Using the model described in Table 1, the scale for stages in the woodland management adoption process ranged from 0 to 2, where 0 = inaction, 1 = predecision/action, and 2 = decision/action. The average score for workshop attendees who intended to engage in woodland management activities was 1.6. Thus, 2 1/2 years after attending the workshops, attendees were, on the average, making informed decisions about management and use of their woodlands. Workshop attendees with a high level of prior involvement had a slightly higher stage score (1.8) than those with low or medium levels before involvement (1.5). This may indicate a tendency for more progress toward making practice-adoption or rejection decisions by those significantly interested and experienced in woodland management before participation.

Table 1. Typology for adoption of woodland management practices.

No action taken.
Information-seeking behavior.
Help-seeking behavior.
Adopted-finished practice.
Adopted-practice currently in progress.
Adopted conceptually - will initiate practice at a later date.
Assessed practice and rejected it at this time.

Summary and Conclusions

Workshops proved to be effective in improving woodland owners' capabilities to make informed decisions about various woodland management practices. Knowledge gained during the workshop typically was important in changing people's intentions about various woodland management practices, resulting in an overall stimulation of management activities during the following 2 1/2 years.

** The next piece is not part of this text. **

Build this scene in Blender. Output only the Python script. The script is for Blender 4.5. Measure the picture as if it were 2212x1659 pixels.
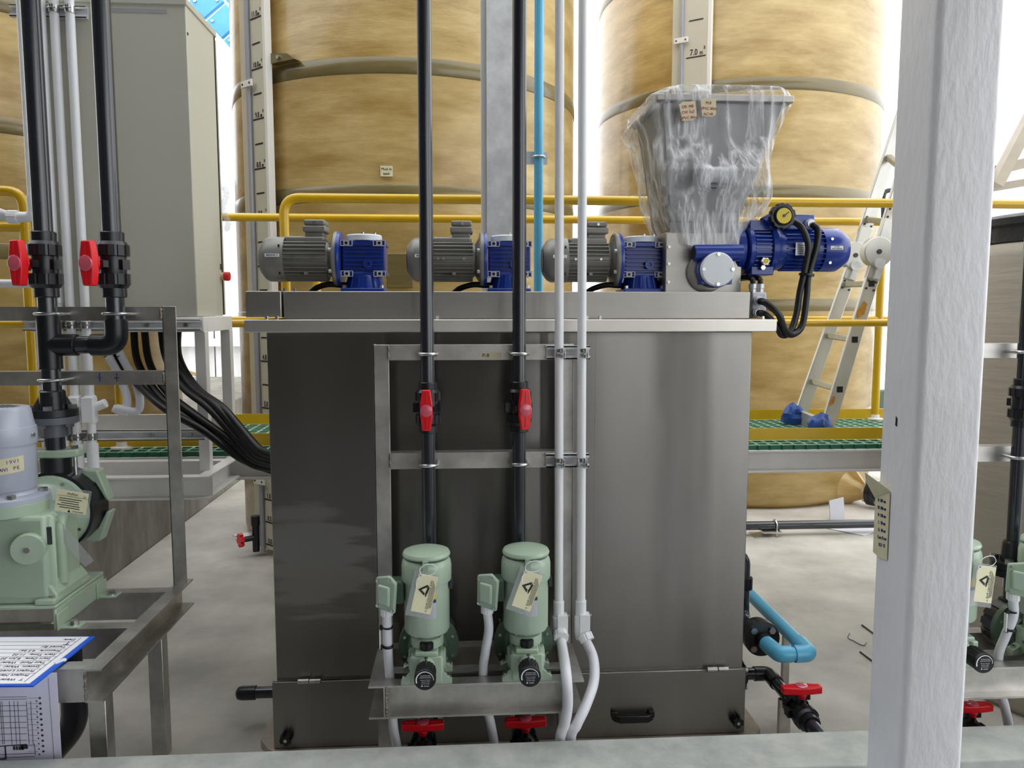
import bpy, bmesh, math, random
from mathutils import Vector, Matrix, noise
random.seed(7)
for o in list(bpy.data.objects): bpy.data.objects.remove(o)
SC = bpy.context.scene
COL = SC.collection
# ------------------------------------------------------------------ camera
FPX, PITCH, YAW, EYE = 1661.0, math.radians(5.4), math.radians(3.6), 1.55
cam_d = bpy.data.cameras.new('camera'); cam = bpy.data.objects.new('camera', cam_d); COL.objects.link(cam)
cam_d.sensor_fit = 'HORIZONTAL'; cam_d.sensor_width = 36.0; cam_d.lens = FPX/2212*36.0
cam_d.clip_start = 0.05; cam_d.clip_end = 200
cam.location = (0, 0, EYE); cam.rotation_euler = (math.pi/2-PITCH, 0, -YAW)
SC.camera = cam
# ------------------------------------------------------------------ world (overcast white sky), exposure
w = bpy.data.worlds.new('overcast_sky'); SC.world = w; w.use_nodes = True
bg = w.node_tree.nodes['Background']
bg.inputs[0].default_value = (0.955, 0.98, 1.0, 1); bg.inputs[1].default_value = 2.1
SC.view_settings.view_transform = 'Standard'; SC.view_settings.look = 'None'
SC.view_settings.exposure = 0.45; SC.view_settings.gamma = 1.0
SC.view_settings.use_curve_mapping = False

# ------------------------------------------------------------------ helpers
_F = Vector((math.sin(YAW)*math.cos(PITCH), math.cos(YAW)*math.cos(PITCH), -math.sin(PITCH)))
_R = Vector((math.cos(YAW), -math.sin(YAW), 0)); _U = _R.cross(_F)
def W(px, py, Y=None, Z=None, X=None):
    """measure the photograph: the point at image position px, py that lies at the known depth Y (or height Z, or X)"""
    d = _F + _R*((px-1106)/FPX) - _U*((py-829.5)/FPX)
    t = Y/d.y if Y is not None else ((Z-EYE)/d.z if Z is not None else X/d.x)
    return Vector((0, 0, EYE)) + d*t
def lin(c):
    c /= 255.0
    return c/12.92 if c <= 0.04045 else ((c+0.055)/1.055)**2.4
def rgb(*c): return (lin(c[0]), lin(c[1]), lin(c[2]), 1)
X1, Y1, Z1 = Vector((1,0,0)), Vector((0,1,0)), Vector((0,0,1))
V = Vector

class MB:
    """collects geometry in world (or local) coordinates"""
    def __init__(s): s.v = []; s.f = []
    def add(s, vs, fs):
        n = len(s.v); s.v += [tuple(p) for p in vs]; s.f += [tuple(i+n for i in f) for f in fs]; return s
    def box(s, x0, x1, y0, y1, z0, z1):
        return s.add([(x0,y0,z0),(x1,y0,z0),(x1,y1,z0),(x0,y1,z0),(x0,y0,z1),(x1,y0,z1),(x1,y1,z1),(x0,y1,z1)],
                     [(0,3,2,1),(4,5,6,7),(0,1,5,4),(1,2,6,5),(2,3,7,6),(3,0,4,7)])
    def obox(s, c, u, v, n, a, b, d):
        """box centred at c with half sizes a, b, d along the unit axes u, v, n"""
        c = V(c); P = []
        for k in (-1, 1):
            for (i, j) in ((-1,-1),(1,-1),(1,1),(-1,1)): P.append(c + u*(a*i) + v*(b*j) + n*(d*k))
        return s.add(P, [(0,3,2,1),(4,5,6,7),(0,1,5,4),(1,2,6,5),(2,3,7,6),(3,0,4,7)])
    def bar(s, p, q, wx, wz, up=None):
        p, q = V(p), V(q); n = (q-p).normalized()
        up = V(up) if up else (Z1 if abs(n.z) < .9 else Y1)
        u = n.cross(up).normalized(); v = u.cross(n)
        return s.obox((p+q)/2, u, v, n, wx/2, wz/2, (q-p).length/2)
    def ring(s, c, u, v, r, n): return [c + u*(r*math.cos(2*math.pi*i/n)) + v*(r*math.sin(2*math.pi*i/n)) for i in range(n)]
    def tube(s, pts, r, n=12, cap=True):
        pts = [V(p) for p in pts]; m = len(pts)
        rs = r if isinstance(r, (list, tuple)) else [r]*m
        t0 = (pts[1]-pts[0]).normalized()
        u = t0.cross(Z1 if abs(t0.z) < .9 else Y1).normalized()
        vs, fs = [], []
        for i in range(m):
            t = (pts[min(i+1, m-1)]-pts[max(i-1, 0)])
            t = t.normalized() if t.length > 1e-9 else t0
            u = (u - t*u.dot(t)).normalized(); v = t.cross(u)
            vs += s.ring(pts[i], u, v, rs[i], n)
        for i in range(m-1):
            for j in range(n):
                k = (j+1) % n
                fs.append((i*n+j, i*n+k, (i+1)*n+k, (i+1)*n+j))
        if cap: fs += [tuple(reversed(range(n))), tuple(range((m-1)*n, m*n))]
        return s.add(vs, fs)
    def cyl(s, a, b, r0, r1=None, n=20, cap=True):
        return s.tube([a, b], [r0, r0 if r1 is None else r1], n, cap)
    def lathe(s, prof, o, ax, n=24):
        """prof: (radius, height along ax) pairs"""
        o, ax = V(o), V(ax).normalized()
        u = ax.cross(Z1 if abs(ax.z) < .9 else Y1).normalized(); v = ax.cross(u)
        vs, fs = [], []
        for (r, h) in prof: vs += s.ring(o+ax*h, u, v, max(r, 1e-5), n)
        m = len(prof)
        for i in range(m-1):
            for j in range(n):
                k = (j+1) % n
                fs.append((i*n+j, i*n+k, (i+1)*n+k, (i+1)*n+j))
        fs += [tuple(reversed(range(n))), tuple(range((m-1)*n, m*n))]
        return s.add(vs, fs)
    def prism(s, poly, o, u, v, d):
        """2-D polygon in the axes u, v at o, extruded along the vector d"""
        o, u, v, d = V(o), V(u), V(v), V(d); n = len(poly)
        a = [o + u*p[0] + v*p[1] for p in poly]
        flip = u.cross(v).dot(d) > 0
        fs = [tuple(reversed(range(n))), tuple(range(n, 2*n))] + [(i, (i+1) % n, n+(i+1) % n, n+i) for i in range(n)]
        if not flip: fs = [tuple(reversed(f)) for f in fs]
        return s.add(a + [p+d for p in a], fs)
    def gear(s, o, ax, h, ro, ri, k=10):
        o, ax = V(o), V(ax).normalized(); u = ax.cross(Z1 if abs(ax.z) < .9 else Y1).normalized(); v = ax.cross(u)
        P = []
        for i in range(k):
            for (f, r) in ((.02, ro), (.62, ro), (.68, ri), (.94, ri)):
                a = 2*math.pi*(i+f)/k; P.append((r*math.cos(a), r*math.sin(a)))
        return s.prism(P, o, u, v, ax*h)
    def hexb(s, o, ax, r, h): return s.cyl(V(o), V(o)+V(ax)*h, r, n=6)
    def shift(s, d):
        d = V(d); s.v = [tuple(V(p)+d) for p in s.v]; return s

def arc(c, u, v, r, a0, a1, n=8):
    c, u, v = V(c), V(u), V(v)
    return [c + u*(r*math.cos(a0+(a1-a0)*i/n)) + v*(r*math.sin(a0+(a1-a0)*i/n)) for i in range(n+1)]
def bend(pts, r, n=6):
    """polyline with its corners rounded to radius r"""
    pts = [V(p) for p in pts]; out = [pts[0]]
    for i in range(1, len(pts)-1):
        a, b, c = pts[i-1], pts[i], pts[i+1]
        d0, d1 = (a-b), (c-b); q = min(r, d0.length*.49, d1.length*.49)
        p0, p1 = b+d0.normalized()*q, b+d1.normalized()*q
        for k in range(n+1):
            t = k/n; out.append(p0*(1-t)**2 + b*(2*t*(1-t)) + p1*t*t)
    out.append(pts[-1]); return out
def spline(pts, n=10):
    pts = [V(p) for p in pts]; P = [pts[0]*2-pts[1]] + pts + [pts[-1]*2-pts[-2]]; out = []
    for i in range(1, len(P)-2):
        p0, p1, p2, p3 = P[i-1:i+3]
        for k in range(n):
            t = k/n
            out.append(.5*((2*p1)+(p2-p0)*t+(2*p0-5*p1+4*p2-p3)*t*t+(3*p1-p0-3*p2+p3)*t**3))
    out.append(pts[-1]); return out
def resample(pts, step):
    out = [pts[0]]; acc = 0.0
    for a, b in zip(pts, pts[1:]):
        L = (b-a).length; d = step-acc
        while d <= L:
            out.append(a+(b-a)*(d/L)); d += step
        acc = (acc+L) % step
    return out
def corrugated(mb, pts, r, pitch=.006, depth=.0016, n=10):
    P = resample(spline(pts, 14), pitch/2)
    return mb.tube(P, [r if i % 2 else r-depth for i in range(len(P))], n)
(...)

Although this study supported the continued use of the workshops, it left some important questions unanswered from the standpoint of Extension program development. For example, the cost-effectiveness of workshop wasn't determined, nor were workshops compared with other methods of program delivery. In this case, considerable cost in both time and money went into reaching100+ woodland owners, using the workshop format. Whether similar results in both decision-making capabilities and on-site management practices are possible at less cost with other methods needs to be assessed.

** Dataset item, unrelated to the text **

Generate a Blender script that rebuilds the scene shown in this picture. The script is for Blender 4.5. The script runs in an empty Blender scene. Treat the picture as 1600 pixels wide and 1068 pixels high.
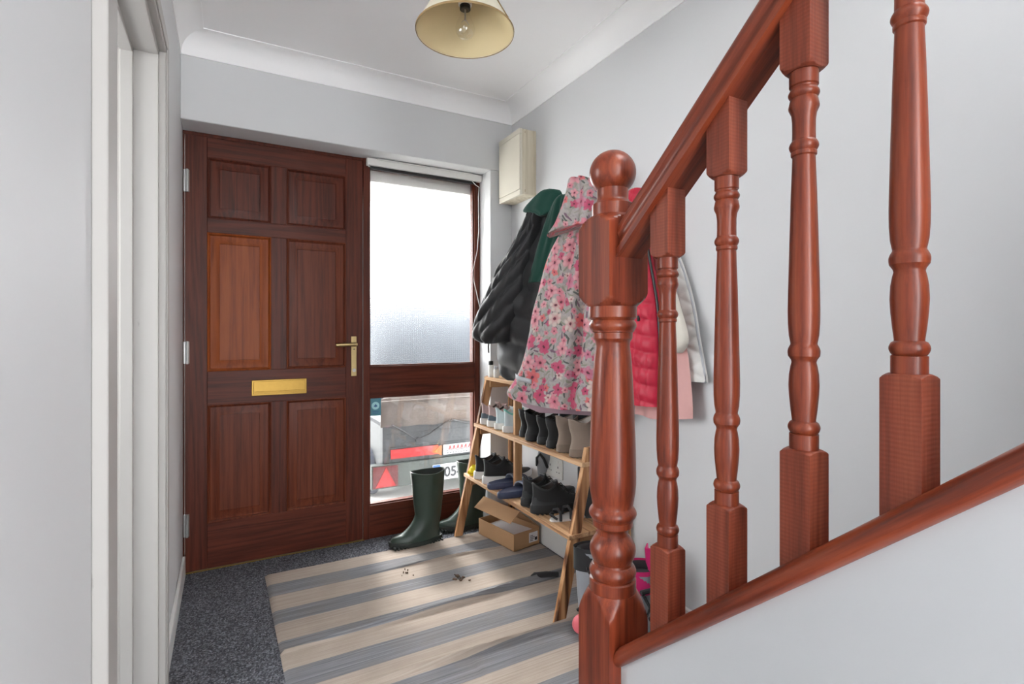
import bpy, math, random
from mathutils import Vector, Matrix, noise as mnoise
random.seed(7)
S = bpy.context.scene
COL = S.collection
PI = math.pi

# ------------------------------------------------------------------ camera, sky, sun, exposure
cd = bpy.data.cameras.new('camera'); cam = bpy.data.objects.new('camera', cd); COL.objects.link(cam)
cd.sensor_width = 36.0; cd.lens = 36.0 * 812.36 / 1600.0
cd.shift_y = -16.6 / 1600.0
cd.clip_start = 0.02
cam.location = (0, 0, 1.109)
cam.rotation_euler = (PI / 2, 0, -math.radians(28.743))
S.camera = cam
S.view_settings.view_transform = 'Standard'
S.view_settings.look = 'None'
S.view_settings.gamma = 1.0
S.view_settings.use_curve_mapping = False
S.view_settings.exposure = 1.38
W = bpy.data.worlds.new('overcast_sky'); S.world = W; W.use_nodes = True
bg = W.node_tree.nodes['Background']
bg.inputs[0].default_value = (0.97, 0.985, 1.0, 1)
bg.inputs[1].default_value = 4.2
sl = bpy.data.lights.new('sun', 'SUN'); so = bpy.data.objects.new('sun', sl); COL.objects.link(so)
sl.energy = 2.0; sl.angle = math.radians(12); sl.color = (1.0, 0.97, 0.93)
so.rotation_euler = Vector((-0.10, -0.78, -0.57)).to_track_quat('-Z', 'Y').to_euler()
try:
    S.cycles.use_denoising = True
    S.cycles.max_bounces = 12; S.cycles.diffuse_bounces = 6; S.cycles.transparent_max_bounces = 16
    S.cycles.sample_clamp_indirect = 6.0
except Exception:
    pass

# ------------------------------------------------------------------ materials
def srgb(r, g, b):
    f = lambda c: (c / 255 / 12.92) if c / 255 <= .04045 else ((c / 255 + .055) / 1.055) ** 2.4
    return (f(r), f(g), f(b), 1)

class NT:
    def __init__(s, name):
        s.m = bpy.data.materials.new(name); s.m.use_nodes = True
        s.t = s.m.node_tree; s.n = s.t.nodes; s.p = s.n['Principled BSDF']; s.out = s.n['Material Output']
    def add(s, typ, **kw):
        n = s.n.new(typ)
        for k, v in kw.items():
            if k.startswith('i_'):
                n.inputs[k[2:].replace('_', ' ')].default_value = v
            else: setattr(n, k, v)
        return n
    def link(s, a, b): s.t.links.new(a, b)
    def math(s, op, a, b=None, c=None):
        n = s.n.new('ShaderNodeMath'); n.operation = op
        for i, x in enumerate((a, b, c)):
            if x is None: continue
            if isinstance(x, (int, float)): n.inputs[i].default_value = x
            else: s.link(x, n.inputs[i])
        return n.outputs[0]
    def mix(s, fac, a, b):
        n = s.n.new('ShaderNodeMix'); n.data_type = 'RGBA'
        for i, x in ((0, fac), (6, a), (7, b)):
            if isinstance(x, (int, float, tuple)): n.inputs[i].default_value = x
            else: s.link(x, n.inputs[i])
        return n.outputs[2]
    def ramp(s, fac, stops, interp='LINEAR'):
        n = s.n.new('ShaderNodeValToRGB'); cr = n.color_ramp; cr.interpolation = interp
        while len(cr.elements) < len(stops): cr.elements.new(0.5)
        for e, (p, c) in zip(cr.elements, stops): e.position = p; e.color = c
        s.link(fac, n.inputs[0]); return n.outputs[0]
    def coords(s, kind='Object', scale=(1, 1, 1), rnd=False, rotx=0):
        tc = s.n.new('ShaderNodeTexCoord'); mp = s.n.new('ShaderNodeMapping')
        src = tc.outputs[kind]
        if rotx:
            m0 = s.n.new('ShaderNodeMapping'); m0.inputs['Rotation'].default_value = (rotx, 0, 0); s.link(src, m0.inputs[0]); src = m0.outputs[0]
        mp.inputs['Scale'].default_value = scale
        s.link(src, mp.inputs[0])
        if rnd:
            oi = s.n.new('ShaderNodeObjectInfo')
            mu = s.math('MULTIPLY', oi.outputs['Random'], 37.0)
            cb = s.n.new('ShaderNodeCombineXYZ')
            for i in range(3): s.link(mu, cb.inputs[i])
            s.link(cb.outputs[0], mp.inputs['Location'])
        return mp.outputs[0]
    def noise(s, vec, scale, detail=4, rough=.55, out=0):
        n = s.n.new('ShaderNodeTexNoise'); n.inputs['Scale'].default_value = scale
        n.inputs['Detail'].default_value = detail; n.inputs['Roughness'].default_value = rough
        if vec is not None: s.link(vec, n.inputs['Vector'])
        return n.outputs[out]
    def bump(s, h, strength=.3, dist=.002):
        b = s.n.new('ShaderNodeBump'); b.inputs['Strength'].default_value = strength
        b.inputs['Distance'].default_value = dist
        s.link(h, b.inputs['Height']); s.link(b.outputs[0], s.p.inputs['Normal'])
    def col(s, c):
        if isinstance(c, tuple): s.p.inputs['Base Color'].default_value = c
        else: s.link(c, s.p.inputs['Base Color'])
    def rough(s, r):
        if isinstance(r, (int, float)): s.p.inputs['Roughness'].default_value = r
        else: s.link(r, s.p.inputs['Roughness'])

def plain(name, c, rough=.5, metal=0, bump=0, bscale=200, var=.0):
    t = NT(name)
    v = t.coords(rnd=True)
    nz = t.noise(v, bscale, 3)
    d = tuple(x * (1 - var) for x in c[:3]) + (1,)
    t.col(t.mix(nz, c, d) if var else c)
    t.rough(rough); t.p.inputs['Metallic'].default_value = metal
    if bump: t.bump(nz, bump, .001)
    return t.m

def wood(name, dark, mid, light, axis='Z', rough=.32, freq=1.0, coat=.3, bump=.06, saw=False, spec=.4, rotx=0, ring=.075):
    t = NT(name)
    along, across = 2.4 * freq, 62 * freq
    sc = {'X': (along, across, across), 'Y': (across, along, across), 'Z': (across, across, along)}[axis]
    v = t.coords(scale=sc, rnd=True, rotx=rotx)
    n1 = t.noise(v, 1.0, 6, .6)
    n2 = t.noise(v, 4.5, 5, .65)
    v2 = t.coords(scale=tuple(x * .10 for x in sc), rnd=True, rotx=rotx)
    n3 = t.noise(v2, 1.0, 3)
    rings = t.math('SINE', t.math('MULTIPLY', n3, 75.0))
    g = t.math('ADD', t.math('MULTIPLY', n1, .52), t.math('MULTIPLY', n2, .38))
    g = t.math('ADD', g, t.math('MULTIPLY', rings, ring))
    c = t.ramp(g, [(.28, dark), (.45, mid), (.64, light)])
    if saw:
        vs = t.coords(scale=(1, 1, 1))
        wv = t.n.new('ShaderNodeTexWave'); wv.wave_type = 'BANDS'; wv.bands_direction = 'Z'
        wv.inputs['Scale'].default_value = 62; wv.inputs['Distortion'].default_value = 1.2; wv.inputs['Detail'].default_value = 3
        t.link(vs, wv.inputs['Vector'])
        k = t.math('MULTIPLY', wv.outputs['Fac'], t.math('MULTIPLY', n1, .42))
        c = t.mix(k, c, dark)
    t.col(c); t.p.inputs['Coat Weight'].default_value = coat; t.p.inputs['Coat Roughness'].default_value = .14
    t.rough(rough); t.p.inputs['Specular IOR Level'].default_value = spec
    h = g
    if saw: h = t.math('SUBTRACT', g, t.math('MULTIPLY', wv.outputs['Fac'], .35))
    t.bump(h, bump * 3, .001)
    return t.m

def wallmat(name, c, bump=.12, sc=60, rough=.55, marks=0):
    t = NT(name); v = t.coords()
    n1 = t.noise(v, sc, 4); n2 = t.noise(v, 1.3, 3)
    d = tuple(x * .94 for x in c[:3]) + (1,)
    cc = t.mix(n2, c, d)
    if marks:
        vm = t.coords(scale=(3, 3, .8)); nm = t.noise(vm, 7, 6, .7)
        k = t.ramp(nm, [(.66, (0, 0, 0, 1)), (.74, (marks, marks, marks, 1))])
        cc = t.mix(k, cc, srgb(120, 115, 110))
    t.col(cc); t.rough(rough); t.bump(n1, bump, .002)
    return t.m

def fabric(name, c, c2=None, scale=350, rough=.85, bump=.3, wrinkle=.0):
    t = NT(name); v = t.coords(rnd=True)
    n = t.noise(v, scale, 2); n2 = t.noise(v, 9, 4)
    c2 = c2 or tuple(x * .75 for x in c[:3]) + (1,)
    t.col(t.mix(n2, c, c2)); t.rough(rough)
    h = t.math('ADD', t.math('MULTIPLY', n, .3), t.math('MULTIPLY', n2, wrinkle * 6))
    t.bump(h, bump, .002)
    t.p.inputs['Sheen Weight'].default_value = .15
    return t.m

M = {}
M['wall'] = wallmat('white_wall_paint', srgb(214, 215, 216))
M['ceil'] = wallmat('white_ceiling_paint', srgb(250, 250, 250), .05)
M['gloss_white'] = wallmat('worn_white_gloss_paint', srgb(178, 175, 171), .05, 40, .45, marks=.45)
M['skirt'] = wallmat('white_skirting_paint', srgb(222, 222, 220), .05, 40, .4)
RB = (srgb(92, 37, 22), srgb(130, 56, 33), srgb(156, 76, 46))
M['banister'] = wood('red_varnished_pine', *RB, axis='Z', rough=.34, coat=.16)
M['banister_saw'] = wood('red_varnished_sawn_pine', srgb(102, 45, 29), srgb(138, 65, 44), srgb(162, 86, 60), axis='Z', rough=.5, coat=.03, saw=True, bump=.12)
M['rail'] = wood('red_varnished_rail', *RB, axis='Y', rough=.34, coat=.16, rotx=math.atan(.867))
DW = (srgb(62, 27, 18), srgb(84, 38, 25), srgb(98, 47, 31))
M['door_v'] = wood('dark_mahogany_upright', *DW, axis='Z', rough=.42, coat=.0, spec=.22, freq=1.3)
M['door_h'] = wood('dark_mahogany_cross', *DW, axis='X', rough=.42, coat=.0, spec=.22, freq=1.3)
M['door_or'] = wood('orange_mahogany', srgb(116, 53, 20), srgb(138, 67, 26), srgb(150, 78, 33), axis='Z', rough=.42, coat=.0, spec=.22, freq=1.0)
M['door_mid'] = wood('mid_mahogany', srgb(76, 34, 20), srgb(98, 46, 27), srgb(112, 56, 34), axis='Z', rough=.42, coat=.0, spec=.22)
M['pine'] = wood('scorched_raw_pine', srgb(74, 42, 22), srgb(158, 108, 68), srgb(200, 156, 112), axis='Z', rough=.6, coat=0, freq=.7, bump=.1, ring=.17)
M['pine_y'] = wood('raw_pine_board', srgb(140, 98, 64), srgb(190, 150, 110), srgb(214, 180, 142), axis='Y', rough=.6, coat=0, freq=.9, bump=.08)
M['pine_x'] = wood('raw_pine_bracket', srgb(120, 80, 50), srgb(178, 132, 92), srgb(200, 160, 118), axis='X', rough=.6, coat=0, freq=.9, bump=.08)
M['brass'] = plain('worn_brass', srgb(160, 128, 66), .38, 1.0, var=.25, bscale=40)
M['brass_dull'] = plain('dull_brass', srgb(186, 164, 118), .4, 1.0, var=.2, bscale=60)
M['steel'] = plain('grey_steel', srgb(180, 180, 178), .35, .8, var=.2, bscale=60)
M['white_pl'] = plain('white_plastic', srgb(232, 231, 226), .4)
M['cream'] = plain('cream_painted_wood', srgb(222, 216, 200), .5, var=.1, bscale=5)
M['cream_side'] = wood('pale_ply', srgb(188, 176, 152), srgb(208, 198, 176), srgb(220, 211, 192), axis='Z', rough=.6, coat=0)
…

Finally, this study clearly demonstrated the value of a long-term follow-up when evaluating the impact of an Extension program aimed at behavioral change or practice adoption. The impact of the workshops on management practices was actually greater than attendees had indicated at the close of the workshop. This is probably the opposite of what most of us would have predicted. Because of the scarcity of long-term evaluations, however, we don't know whether this is typical.

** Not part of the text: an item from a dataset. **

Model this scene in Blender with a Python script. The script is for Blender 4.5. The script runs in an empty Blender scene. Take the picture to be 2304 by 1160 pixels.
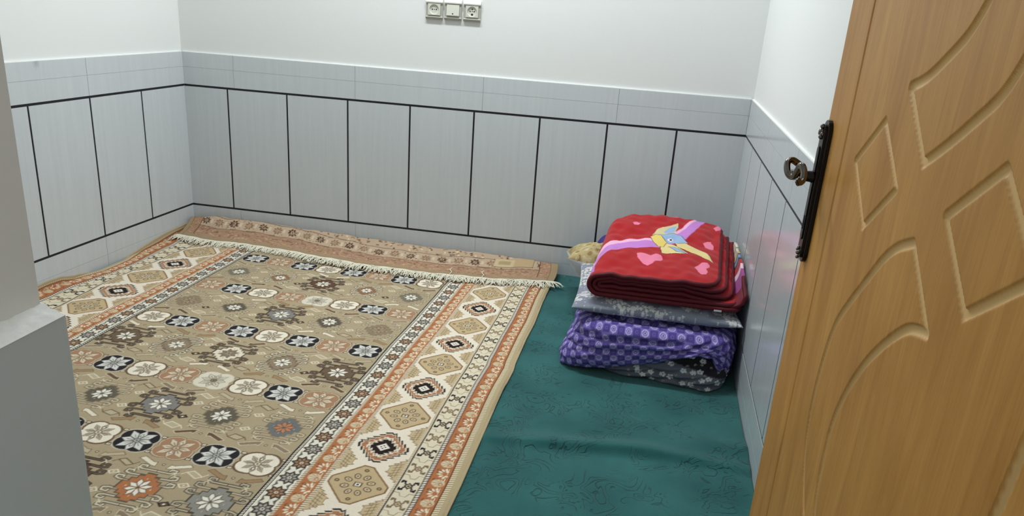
import bpy, bmesh, math, random
import numpy as np
from mathutils import Matrix, Vector

random.seed(7); rng = np.random.default_rng(7)
sc = bpy.context.scene
COL = sc.collection
PI = math.pi

# ------------------------------------------------------------------ camera
fw = Vector((-0.14403368, 0.93576707, -0.32186068))
rt = Vector((0.98255193, 0.17391124, 0.06592864))
up = Vector((-0.11766904, 0.30674888, 0.94448881))
cam_data = bpy.data.cameras.new('camera'); cam = bpy.data.objects.new('camera', cam_data); COL.objects.link(cam)
M = Matrix.Identity(4)
for i in range(3):
    M[i][0] = rt[i]; M[i][1] = up[i]; M[i][2] = -fw[i]
M[0][3], M[1][3], M[2][3] = 2.147945, -3.304784, 1.195279
cam.matrix_world = M
cam_data.sensor_width = 36.0; cam_data.lens = 1672.0 / 2304 * 36; cam_data.clip_start = 0.02
sc.camera = cam

# ------------------------------------------------------------------ world, lights, exposure
w = bpy.data.worlds.new('world'); sc.world = w; w.use_nodes = True
bg = w.node_tree.nodes['Background']; bg.inputs[0].default_value = (0.80, 0.88, 0.90, 1); bg.inputs[1].default_value = 0.56
def area(name, loc, rot, sx, sy, power, col):
    l = bpy.data.lights.new(name, 'AREA'); l.shape = 'RECTANGLE'; l.size = sx; l.size_y = sy; l.energy = power; l.color = col
    o = bpy.data.objects.new(name, l); COL.objects.link(o); o.location = loc; o.rotation_euler = rot; return o
area('ceiling_lamp_light', (1.35, -0.62, 2.60), (0, 0, 0), 1.2, 0.12, 40, (0.945, 0.985, 1.0))
vs = sc.view_settings
vs.view_transform = 'Standard'; vs.look = 'None'; vs.gamma = 1.0; vs.exposure = 0.03; vs.use_curve_mapping = False

# ------------------------------------------------------------------ helpers
def lin(c):
    return tuple(((v/255)/12.92 if v/255 <= .04045 else (((v/255)+.055)/1.055)**2.4) for v in c)
def tag(o, label=None, cat=None, group=None, kind=None):
    if label: o['label'] = label
    if cat: o['category'] = cat
    if group: o['group'] = group
    if kind: o['kind'] = kind
    return o
def empty(name, loc):
    o = bpy.data.objects.new(name, None); COL.objects.link(o); o.location = loc; o.empty_display_size = .05
    return o
def link(name, me, mats, parent=None, smooth=False):
    for m in (mats if isinstance(mats, (list, tuple)) else [mats]): me.materials.append(m)
    o = bpy.data.objects.new(name, me); COL.objects.link(o)
    if parent is not None:
        o.parent = parent
        o.matrix_parent_inverse = Matrix.Translation(-Vector(parent.location)) if parent.location.length > 0 else Matrix.Identity(4)
    if smooth: me.shade_smooth()
    return o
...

Despite the unanswered questions about cost-effectiveness, we feel the "old-fashioned" workshop is a valuable delivery method for woodland management education. Workshops provide opportunities for information transfer and spontaneous personal communication between landowners. We view workshops as one element in a set of learning experiences for landowners, which range from direct-mail fact sheets to an indepth, home-study course. Based on our formal evaluation and personal observations, workshops are - and probably will remain - an important part of our program delivery strategy for woodland management education.


1. For a discussion of the effectiveness of particular workshop formats and subsequent, specific woodland management activities of landowners, see: J. P. Lassoie and others, "Effects of Workshops on Absentee Landowners' Woodland Management Decisions and Actions," in Proceedings of Northeastern Area Cooperative Forest Management Supervisors/Extension Foresters Conference (Durham, New Hampshire: USDA Forest Service, 1987), pp. 34-49.